Re: [PATCH] generic device DMA (dma_pool update)

From: David Brownell (david-b@pacbell.net)
Date: Tue Dec 31 2002 - 18:23:43 EST


>> Such a facility could be layered on top of your interface
>>perhaps by extending the mempool code to pass an extra parameter
>>around. If so, then you should think about arranging your interface
>>so that it could be driven with as little glue as possible by mempool.
>>
>
>
> What is that parameter? The size, I assume. To do that you'd
> need to create different pools for different allocation sizes.

In the other allocators it'd be the dma_addr_t for the memory
being returned ...

I don't think the mempool stuff needs that, see the fragments below.

> Bear in mind that mempool only makes sense with memory objects
> which have the special characteristic that "if you wait long enough,
> someone will free one". ie: BIOs, nfs requests, etc.
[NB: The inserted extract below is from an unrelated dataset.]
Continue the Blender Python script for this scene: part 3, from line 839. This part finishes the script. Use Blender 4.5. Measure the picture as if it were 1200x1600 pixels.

Probably,
> DMA buffers fit into that picture as well.Inside the USB host controller drivers I think that mostly applies
to transfer descriptors (tds), which are freed when some other request
completes. An 8K buffer takes 1 (ehci), 2 (ohci) or 128 (uhci)
of those, and as you know scatterlists can queue quite a few pages.

I'd imagine mempool based td allocation might go like this; it should
be easy enough to slip into most of the HCDs:

        void *mempool_alloc_td (int mem_flags, void *pool)
        {
                struct td *td;
                dma_addr_t dma;

                td = dma_pool_alloc (pool, mem_flags, &dma);
                if (!td)
                        return td;
                td->td_dma = dma; /* feed to the hardware */
                ... plus other init
                return td;
        }

        void mempool_free_td (void *_td, void *pool)
        {
                struct td *td = _td;

                dma_pool_free (pool, td, td->dma);
        }

USB device drivers tend to either allocate and reuse one dma buffer
(kmalloc/kfree usage pattern) or use dma mapping ... so far.